# SUPPLIED MATERIAL:
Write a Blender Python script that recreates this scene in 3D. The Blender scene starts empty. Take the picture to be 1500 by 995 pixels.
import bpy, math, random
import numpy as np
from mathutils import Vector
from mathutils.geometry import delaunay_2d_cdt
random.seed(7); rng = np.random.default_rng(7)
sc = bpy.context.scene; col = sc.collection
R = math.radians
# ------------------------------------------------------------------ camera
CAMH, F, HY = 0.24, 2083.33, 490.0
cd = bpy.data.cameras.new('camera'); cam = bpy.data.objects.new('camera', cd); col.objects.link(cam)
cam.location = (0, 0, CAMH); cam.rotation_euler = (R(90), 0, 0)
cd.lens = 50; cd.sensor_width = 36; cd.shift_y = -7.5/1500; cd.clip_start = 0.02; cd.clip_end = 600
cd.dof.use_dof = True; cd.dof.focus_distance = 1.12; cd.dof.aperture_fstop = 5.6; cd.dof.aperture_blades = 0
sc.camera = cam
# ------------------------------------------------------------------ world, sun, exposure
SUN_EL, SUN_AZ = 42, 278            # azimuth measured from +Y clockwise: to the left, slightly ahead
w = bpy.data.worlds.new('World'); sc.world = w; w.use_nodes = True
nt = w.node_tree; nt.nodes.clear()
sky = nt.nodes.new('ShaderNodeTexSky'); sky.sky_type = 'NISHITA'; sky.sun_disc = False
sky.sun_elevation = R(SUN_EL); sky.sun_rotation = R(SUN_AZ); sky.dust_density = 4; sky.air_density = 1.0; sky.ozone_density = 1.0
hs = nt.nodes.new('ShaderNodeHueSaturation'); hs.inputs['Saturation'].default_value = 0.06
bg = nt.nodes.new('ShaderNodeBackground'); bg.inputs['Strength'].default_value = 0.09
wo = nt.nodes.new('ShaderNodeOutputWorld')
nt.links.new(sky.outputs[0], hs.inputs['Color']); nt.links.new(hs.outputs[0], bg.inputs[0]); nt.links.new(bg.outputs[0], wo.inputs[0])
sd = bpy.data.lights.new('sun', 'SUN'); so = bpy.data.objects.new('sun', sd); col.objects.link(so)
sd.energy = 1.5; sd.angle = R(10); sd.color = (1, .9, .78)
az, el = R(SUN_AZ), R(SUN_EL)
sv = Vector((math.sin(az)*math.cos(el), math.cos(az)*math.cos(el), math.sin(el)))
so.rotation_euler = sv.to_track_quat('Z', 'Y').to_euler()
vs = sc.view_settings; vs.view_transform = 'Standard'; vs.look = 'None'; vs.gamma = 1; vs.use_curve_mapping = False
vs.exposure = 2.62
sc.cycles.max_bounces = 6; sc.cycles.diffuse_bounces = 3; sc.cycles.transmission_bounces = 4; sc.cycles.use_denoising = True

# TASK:
Repeat the data above exactly.

# COMPLETE RESPONSE:
Write a Blender Python script that recreates this scene in 3D. The Blender scene starts empty. Take the picture to be 1500 by 995 pixels.
import bpy, math, random
import numpy as np
from mathutils import Vector
from mathutils.geometry import delaunay_2d_cdt
random.seed(7); rng = np.random.default_rng(7)
sc = bpy.context.scene; col = sc.collection
R = math.radians
# ------------------------------------------------------------------ camera
CAMH, F, HY = 0.24, 2083.33, 490.0
cd = bpy.data.cameras.new('camera'); cam = bpy.data.objects.new('camera', cd); col.objects.link(cam)
cam.location = (0, 0, CAMH); cam.rotation_euler = (R(90), 0, 0)
cd.lens = 50; cd.sensor_width = 36; cd.shift_y = -7.5/1500; cd.clip_start = 0.02; cd.clip_end = 600
cd.dof.use_dof = True; cd.dof.focus_distance = 1.12; cd.dof.aperture_fstop = 5.6; cd.dof.aperture_blades = 0
sc.camera = cam
# ------------------------------------------------------------------ world, sun, exposure
SUN_EL, SUN_AZ = 42, 278            # azimuth measured from +Y clockwise: to the left, slightly ahead
w = bpy.data.worlds.new('World'); sc.world = w; w.use_nodes = True
nt = w.node_tree; nt.nodes.clear()
sky = nt.nodes.new('ShaderNodeTexSky'); sky.sky_type = 'NISHITA'; sky.sun_disc = False
sky.sun_elevation = R(SUN_EL); sky.sun_rotation = R(SUN_AZ); sky.dust_density = 4; sky.air_density = 1.0; sky.ozone_density = 1.0
hs = nt.nodes.new('ShaderNodeHueSaturation'); hs.inputs['Saturation'].default_value = 0.06
bg = nt.nodes.new('ShaderNodeBackground'); bg.inputs['Strength'].default_value = 0.09
wo = nt.nodes.new('ShaderNodeOutputWorld')
nt.links.new(sky.outputs[0], hs.inputs['Color']); nt.links.new(hs.outputs[0], bg.inputs[0]); nt.links.new(bg.outputs[0], wo.inputs[0])
sd = bpy.data.lights.new('sun', 'SUN'); so = bpy.data.objects.new('sun', sd); col.objects.link(so)
sd.energy = 1.5; sd.angle = R(10); sd.color = (1, .9, .78)
az, el = R(SUN_AZ), R(SUN_EL)
sv = Vector((math.sin(az)*math.cos(el), math.cos(az)*math.cos(el), math.sin(el)))
so.rotation_euler = sv.to_track_quat('Z', 'Y').to_euler()
vs = sc.view_settings; vs.view_transform = 'Standard'; vs.look = 'None'; vs.gamma = 1; vs.use_curve_mapping = False
vs.exposure = 2.62
sc.cycles.max_bounces = 6; sc.cycles.diffuse_bounces = 3; sc.cycles.transmission_bounces = 4; sc.cycles.use_denoising = True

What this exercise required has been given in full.